しかし、そこから強弱を見出す。そして連続して鳴らす。
その中で、彼らは「リズム」を発見する。
その瞬間、音はリズムになる。
リズムがすべてを変える。
音がついに音楽になり始める。
動物たちの生活が変わり始める。
森に音がなり続ける。
いや、もうそれはすでにリズムになっている。
リズムに身体を揺らしはじめる動物たち。
具体的なメンバーは、たぬき、きつね、ねこ、コアラ、ラビット、そして、虎―――。
突如現れた虎に、森の動物たちに緊張が走った。
食物連鎖の気配。食うか食われるか。命の取り合い。
しかし、虎は動物たちを襲わない。食べない。
虎が口を開く。
虎はリズムに合わせて、詩を諳んじはじめた。
虎が、まだ人間だったころ作っていた詩を、リズムに載せて諳んじ始めた。
人間だったころ持っていた臆病な自尊心や尊大な羞恥心はそこには感じられなかった。
この瞬間、すべてを変えるそんな瞬間、それが今だった。
虎はマイクを掴み、詩を諳んじる。
もう人間時代に書いた詩だけではなく、今思いつく、言葉を虎はマイクに向かって放つ。
その虎の姿に、森の動物達がフィンガーガンと歓声で興奮を伝える。
たぬきのリズムと虎の詩(ライム)が合わさり、森は今かつてないほどの熱気に包まれていた―――。
―――はじめにリズムありき
いとうせいこうは□□□(クチロロ)の楽曲『ヒップホップの初期衝動』の中でそうラップしている。

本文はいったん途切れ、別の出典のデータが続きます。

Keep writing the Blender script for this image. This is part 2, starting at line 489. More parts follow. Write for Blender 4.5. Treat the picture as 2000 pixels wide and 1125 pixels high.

リズムとライムがあれば、たったそれだけのシンプルなものがあれば、それはもうヒップホップなのかもしれない。
そんなことをたぬきの「ぽんぽこりん」のリズムは教えてくれたのかもしれない。
ちなみに調べたところによると「ぽんぽこりん」の「りん」の音ですが、これはねこDJがサンプラーで鳴らしていた808のカウベルの音色だそうです。やっぱり調べないとわからないですね。
そうして今日も森にレゲエホーンが響くのでした。パパパパオーーーーン!!!